The sharp depreciation of the yen in the past six months has overshot the levels justified by fundamental market and economic conditions by nearly 10%, said the paper by William Cline, a senior fellow at the Peterson Institute for International Economics and a former senior U.S. Treasury official.
Mr. Cline’s semiannual currency report is based on countries’ trade and finance accounts and is one of the most prominent private-sector analyses of the issue.
“The sharp and rapid decline of the yen…suggests that if the yen continues much further along a downward path, the G-7 may need to consider coordinated intervention to stem the decline of the currency,” Mr. Cline said in the report published Friday, referring to the Group of Seven largest industrial economies.
The International Monetary Fund published its own review of the Japanese economy Friday, saying the yen’s fall needs to be viewed in context of Tokyo’s efforts to revive its economy.
“We do not see the current depreciation as problematic,” the fund said in the review.
Still, the IMF’s no.2 official David Lipton said at a press conference in Tokyo Friday that the yen was now “moderately undervalued” and would need to strengthen over the medium term to reflect market fundamentals.
Accounting for inflation, the yen has fallen by almost 25% against the dollar since September, when Prime Minister Shinzo Abe was elected on a vow to move aggressively to jump-start a long stagnant economy. The yen has weakened from around 77.5 yen to the dollar then to around 103 a few days ago.
Japan’s efforts have largely been backed by the G-7 governments, which hope stronger Japanese growth would benefit the global economy. However, they have warned Tokyo against direct currency intervention for a competitive advantage. A weakening yen makes Japanese exports relatively cheaper on world markets, giving them a boost at the expense of others.
In the U.S. Treasury’s latest report to Congress on exchange rates, it used pointed language to warn Japan against competitive devaluation. Treasury said it would “closely monitor” the country’s economic policies to ensure they are aimed at boosting growth, not weakening the currency.
Economists try to calculate currencies’ fair values based on a variety of economic and market measures. Although there’s no single, internationally-agreed method, the Peterson Institute’s report is widely viewed as the private sector standard.
Mr. Cline says the G-7 may have left the door open for coordinated action to prevent further depreciation of the yen. He points to the group’s statement in February, when finance officials agreed that “excessive volatility and disorderly movements in exchange rates can have adverse implications for economic and financial stability,” adding they would, “consult closely on exchange markets and cooperate as appropriate.”

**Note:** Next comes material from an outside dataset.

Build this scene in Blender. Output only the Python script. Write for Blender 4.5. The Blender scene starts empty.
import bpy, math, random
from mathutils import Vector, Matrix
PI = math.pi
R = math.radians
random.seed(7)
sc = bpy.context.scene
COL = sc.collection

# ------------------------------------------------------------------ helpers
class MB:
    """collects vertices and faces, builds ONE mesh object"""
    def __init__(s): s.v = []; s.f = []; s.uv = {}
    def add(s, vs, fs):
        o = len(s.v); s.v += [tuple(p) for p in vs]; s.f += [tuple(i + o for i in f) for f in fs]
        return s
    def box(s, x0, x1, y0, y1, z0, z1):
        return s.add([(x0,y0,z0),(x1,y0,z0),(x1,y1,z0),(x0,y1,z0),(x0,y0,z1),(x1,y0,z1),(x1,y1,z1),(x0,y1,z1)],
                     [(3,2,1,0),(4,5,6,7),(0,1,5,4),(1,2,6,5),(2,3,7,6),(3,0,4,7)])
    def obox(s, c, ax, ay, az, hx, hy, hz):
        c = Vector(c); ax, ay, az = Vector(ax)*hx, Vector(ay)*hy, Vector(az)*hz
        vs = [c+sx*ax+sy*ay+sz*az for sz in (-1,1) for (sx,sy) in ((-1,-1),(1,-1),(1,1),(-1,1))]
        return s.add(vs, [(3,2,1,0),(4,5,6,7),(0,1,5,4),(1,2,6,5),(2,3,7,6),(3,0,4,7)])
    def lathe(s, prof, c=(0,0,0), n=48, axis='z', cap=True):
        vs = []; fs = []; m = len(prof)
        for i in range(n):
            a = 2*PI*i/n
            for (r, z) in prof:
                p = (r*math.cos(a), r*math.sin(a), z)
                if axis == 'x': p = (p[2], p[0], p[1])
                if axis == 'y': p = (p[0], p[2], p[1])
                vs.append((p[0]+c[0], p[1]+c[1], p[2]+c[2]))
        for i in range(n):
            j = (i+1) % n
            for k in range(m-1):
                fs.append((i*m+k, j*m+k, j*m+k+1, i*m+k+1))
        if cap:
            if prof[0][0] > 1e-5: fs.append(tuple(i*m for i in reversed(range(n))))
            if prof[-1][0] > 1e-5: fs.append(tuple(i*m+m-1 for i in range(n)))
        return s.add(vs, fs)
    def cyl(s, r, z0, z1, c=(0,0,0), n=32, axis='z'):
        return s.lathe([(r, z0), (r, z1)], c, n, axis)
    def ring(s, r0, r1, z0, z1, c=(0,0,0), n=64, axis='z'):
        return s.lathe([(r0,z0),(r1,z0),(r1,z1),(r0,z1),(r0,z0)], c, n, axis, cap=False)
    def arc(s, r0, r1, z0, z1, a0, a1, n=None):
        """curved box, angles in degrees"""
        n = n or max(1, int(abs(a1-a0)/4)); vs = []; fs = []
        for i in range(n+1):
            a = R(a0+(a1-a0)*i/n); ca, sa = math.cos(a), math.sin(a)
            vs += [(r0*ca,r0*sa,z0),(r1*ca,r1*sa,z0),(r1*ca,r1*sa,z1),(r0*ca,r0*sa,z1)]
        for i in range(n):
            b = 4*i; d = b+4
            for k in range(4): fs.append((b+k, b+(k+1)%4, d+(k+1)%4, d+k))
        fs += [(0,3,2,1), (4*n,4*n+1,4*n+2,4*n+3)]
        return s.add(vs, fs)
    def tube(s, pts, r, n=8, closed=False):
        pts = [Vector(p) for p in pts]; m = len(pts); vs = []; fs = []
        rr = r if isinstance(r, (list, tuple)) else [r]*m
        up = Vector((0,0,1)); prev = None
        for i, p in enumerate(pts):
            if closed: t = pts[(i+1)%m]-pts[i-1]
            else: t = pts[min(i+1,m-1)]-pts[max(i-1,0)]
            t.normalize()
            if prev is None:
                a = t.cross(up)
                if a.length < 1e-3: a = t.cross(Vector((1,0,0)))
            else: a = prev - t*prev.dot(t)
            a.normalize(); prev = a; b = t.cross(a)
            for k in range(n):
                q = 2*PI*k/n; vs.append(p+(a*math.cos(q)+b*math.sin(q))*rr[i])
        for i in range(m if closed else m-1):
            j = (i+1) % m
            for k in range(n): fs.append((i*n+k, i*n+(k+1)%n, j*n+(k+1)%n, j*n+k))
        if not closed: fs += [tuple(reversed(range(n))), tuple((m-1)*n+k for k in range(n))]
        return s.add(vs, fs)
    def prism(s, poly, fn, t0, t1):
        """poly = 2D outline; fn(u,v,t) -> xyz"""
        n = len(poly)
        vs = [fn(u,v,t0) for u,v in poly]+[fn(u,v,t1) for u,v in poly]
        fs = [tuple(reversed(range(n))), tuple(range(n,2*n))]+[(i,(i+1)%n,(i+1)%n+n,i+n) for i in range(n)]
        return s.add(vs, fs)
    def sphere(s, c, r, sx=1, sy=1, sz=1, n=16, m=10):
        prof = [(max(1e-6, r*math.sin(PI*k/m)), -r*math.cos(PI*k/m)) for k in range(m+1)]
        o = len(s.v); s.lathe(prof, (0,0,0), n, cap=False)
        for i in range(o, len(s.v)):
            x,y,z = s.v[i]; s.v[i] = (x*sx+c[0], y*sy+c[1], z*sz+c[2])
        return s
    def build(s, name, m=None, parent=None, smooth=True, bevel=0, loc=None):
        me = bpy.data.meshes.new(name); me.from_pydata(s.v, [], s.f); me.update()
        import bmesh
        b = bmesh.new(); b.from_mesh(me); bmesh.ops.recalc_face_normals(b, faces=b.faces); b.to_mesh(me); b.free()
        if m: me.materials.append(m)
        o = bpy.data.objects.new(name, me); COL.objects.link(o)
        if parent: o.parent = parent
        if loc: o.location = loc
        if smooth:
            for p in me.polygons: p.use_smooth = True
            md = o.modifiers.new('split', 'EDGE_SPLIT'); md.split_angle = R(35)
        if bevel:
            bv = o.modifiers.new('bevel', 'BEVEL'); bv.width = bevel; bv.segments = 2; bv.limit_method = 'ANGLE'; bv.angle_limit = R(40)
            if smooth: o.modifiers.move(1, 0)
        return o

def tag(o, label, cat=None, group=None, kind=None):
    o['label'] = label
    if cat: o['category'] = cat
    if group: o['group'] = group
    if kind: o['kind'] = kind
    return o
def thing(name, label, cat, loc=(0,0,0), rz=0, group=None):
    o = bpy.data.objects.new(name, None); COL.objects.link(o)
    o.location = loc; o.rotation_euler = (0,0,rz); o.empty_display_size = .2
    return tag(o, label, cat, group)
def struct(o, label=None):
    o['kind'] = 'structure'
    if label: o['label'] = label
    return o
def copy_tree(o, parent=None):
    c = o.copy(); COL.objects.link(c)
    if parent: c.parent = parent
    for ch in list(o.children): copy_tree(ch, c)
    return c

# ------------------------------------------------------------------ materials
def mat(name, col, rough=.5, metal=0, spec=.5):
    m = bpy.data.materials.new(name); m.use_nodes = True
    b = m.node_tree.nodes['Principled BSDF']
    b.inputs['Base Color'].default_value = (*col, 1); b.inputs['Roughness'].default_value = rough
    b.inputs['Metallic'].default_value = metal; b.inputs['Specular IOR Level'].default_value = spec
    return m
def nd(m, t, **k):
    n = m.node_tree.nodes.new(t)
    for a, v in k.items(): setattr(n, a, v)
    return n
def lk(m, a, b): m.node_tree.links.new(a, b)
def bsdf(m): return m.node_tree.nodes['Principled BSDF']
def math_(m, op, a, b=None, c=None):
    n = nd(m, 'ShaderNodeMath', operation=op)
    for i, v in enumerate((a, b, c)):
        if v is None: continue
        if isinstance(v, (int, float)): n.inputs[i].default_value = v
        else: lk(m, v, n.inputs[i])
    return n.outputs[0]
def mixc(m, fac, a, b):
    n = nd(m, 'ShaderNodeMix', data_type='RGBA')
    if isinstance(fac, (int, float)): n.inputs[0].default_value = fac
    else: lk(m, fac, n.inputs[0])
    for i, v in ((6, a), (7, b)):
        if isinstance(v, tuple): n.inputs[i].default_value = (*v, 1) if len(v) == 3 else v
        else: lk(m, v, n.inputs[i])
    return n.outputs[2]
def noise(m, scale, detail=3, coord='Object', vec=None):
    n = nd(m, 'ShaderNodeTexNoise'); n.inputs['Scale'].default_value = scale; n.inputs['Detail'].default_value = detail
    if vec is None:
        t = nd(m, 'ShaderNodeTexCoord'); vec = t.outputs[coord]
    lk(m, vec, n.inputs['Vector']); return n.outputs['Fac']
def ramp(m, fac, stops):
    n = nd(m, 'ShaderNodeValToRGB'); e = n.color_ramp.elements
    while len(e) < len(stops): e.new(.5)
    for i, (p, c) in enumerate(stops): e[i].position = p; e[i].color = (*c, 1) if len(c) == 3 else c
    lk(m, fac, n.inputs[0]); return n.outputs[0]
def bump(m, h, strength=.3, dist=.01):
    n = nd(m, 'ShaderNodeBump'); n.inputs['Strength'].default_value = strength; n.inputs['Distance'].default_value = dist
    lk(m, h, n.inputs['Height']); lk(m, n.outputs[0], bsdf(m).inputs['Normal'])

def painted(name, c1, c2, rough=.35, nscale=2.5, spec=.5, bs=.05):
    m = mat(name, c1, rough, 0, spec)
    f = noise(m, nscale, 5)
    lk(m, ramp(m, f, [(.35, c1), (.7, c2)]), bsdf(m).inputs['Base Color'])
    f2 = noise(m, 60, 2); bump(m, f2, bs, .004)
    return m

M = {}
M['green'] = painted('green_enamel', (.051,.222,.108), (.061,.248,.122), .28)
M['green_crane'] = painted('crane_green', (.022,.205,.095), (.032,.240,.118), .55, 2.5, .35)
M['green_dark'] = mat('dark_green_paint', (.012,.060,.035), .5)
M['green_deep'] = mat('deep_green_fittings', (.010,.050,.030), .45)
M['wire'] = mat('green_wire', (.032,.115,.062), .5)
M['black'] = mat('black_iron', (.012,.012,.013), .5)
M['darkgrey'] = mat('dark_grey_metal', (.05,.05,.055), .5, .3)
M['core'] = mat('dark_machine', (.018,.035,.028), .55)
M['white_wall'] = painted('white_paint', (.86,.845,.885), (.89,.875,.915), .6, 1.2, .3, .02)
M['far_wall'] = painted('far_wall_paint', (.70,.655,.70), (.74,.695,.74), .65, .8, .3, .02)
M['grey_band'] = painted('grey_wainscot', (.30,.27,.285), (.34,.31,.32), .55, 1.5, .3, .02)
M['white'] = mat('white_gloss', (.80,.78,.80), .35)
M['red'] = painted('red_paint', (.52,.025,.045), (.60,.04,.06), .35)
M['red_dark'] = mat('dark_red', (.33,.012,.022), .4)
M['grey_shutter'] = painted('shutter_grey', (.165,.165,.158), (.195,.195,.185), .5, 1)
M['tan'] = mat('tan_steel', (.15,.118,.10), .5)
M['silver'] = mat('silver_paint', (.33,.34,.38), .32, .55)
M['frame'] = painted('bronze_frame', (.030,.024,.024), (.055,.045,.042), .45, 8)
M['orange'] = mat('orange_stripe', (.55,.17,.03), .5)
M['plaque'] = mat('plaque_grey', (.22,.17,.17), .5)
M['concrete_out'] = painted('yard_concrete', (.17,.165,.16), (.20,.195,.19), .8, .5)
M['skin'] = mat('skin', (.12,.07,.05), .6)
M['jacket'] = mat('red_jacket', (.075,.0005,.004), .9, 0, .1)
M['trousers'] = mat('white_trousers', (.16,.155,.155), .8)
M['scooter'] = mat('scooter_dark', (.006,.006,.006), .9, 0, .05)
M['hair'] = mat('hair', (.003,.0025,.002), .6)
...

The yen’s value is not a matter to be taken lightly: “It basically adds up to exporting unemployment,” he said in an interview.
Stubbornly-high unemployment in many countries, with levels in some euro zone counties topping those experienced in the Great Depression, and weaker growth in emerging markets have stoked fears that the yen’s drop could spark a global cascade of competitive devaluations, or a “currency war.”
“The yen has fallen farther and faster than the currency movements that in past episodes triggered joint intervention,” Mr. Cline said in the report.
He said it’s not yet clear if the yen’s strengthening in recent days to around 100 yen to the dollar is the beginning of a reversal or only a temporary retreat before heading further south as the Bank of Japan moves ahead with its easy money policies.